Continuing to explore this strange terrain in short non-narrative videos (that occasionally mimic 16mm films), Trisha Baga engages an unruly space by acting out in landscapes where sawdust and beer cans stand in for trees and planes take off but never really get off the ground. Surfaces glimmer, overlap, and pop out. With New York’s Statue of Liberty, disco balls, and the recent Gay Pride parade figuring prominently, life, liberty, the pursuit of happiness take center stage—though where exactly it will take place (in what body, in what interface, on which screen) remains unclear.

Somewhat similarly but executed by radically different means, Scott Lyall’s portal-like print-outs composed of powder-coated vinyl invite the body in and deny it at once. They are not quite figures and not quite grounds; they are successful coordinates in a closed set of differences, evoking modernist precedents from Richter to Kelly. Like other artists in this show, he, too, finds the sticker a helpful device, perhaps because it lacks the objective autonomy of a painting but is still able to slip into space, barely there, altering the environment a bit. Dependent on the wall for its very form, it is also slightly tricky to pull off.
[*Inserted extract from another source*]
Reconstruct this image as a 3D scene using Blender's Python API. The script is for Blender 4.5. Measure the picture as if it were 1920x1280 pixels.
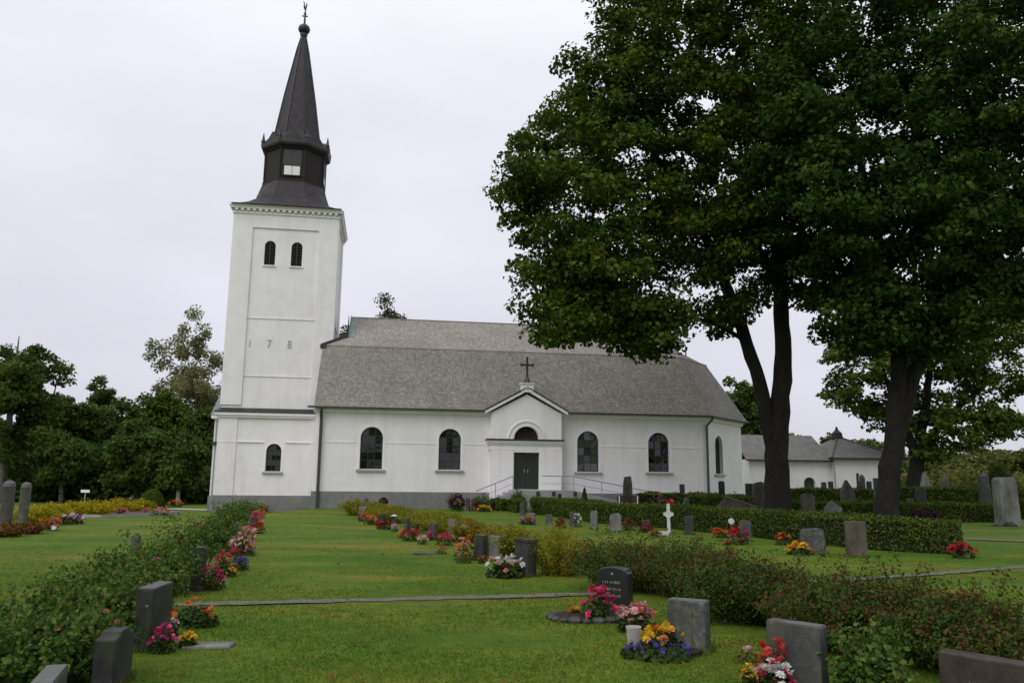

Offering a somewhat more recognizable realm—a skewed New York—Ken Okiishi shows us an ever so slowly spinning umbrella done up in the wallpaper print from the legendary Gino restaurant, which somehow speaks of an authentic “guy’s” New York where Ed Sullivan had lunch everyday and the food wasn’t so good. Naturally, Okiishi has turned it on its head and attached it to a disco motor, marshalling a number of his digital collages from the early 2000s to surround it. Shoving his fist into the frame with a David Wojnarowicz face attached, Okiishi confronts the city’s new regimes of bodily order—from Times Square to Crunch—with a haunting death mask of the recent past. Captured on a cheap digital camera, these images come at us with a kind of urgency and brutality. With all these artists, space is the place—it’s just not clear what space it was, is, or will be.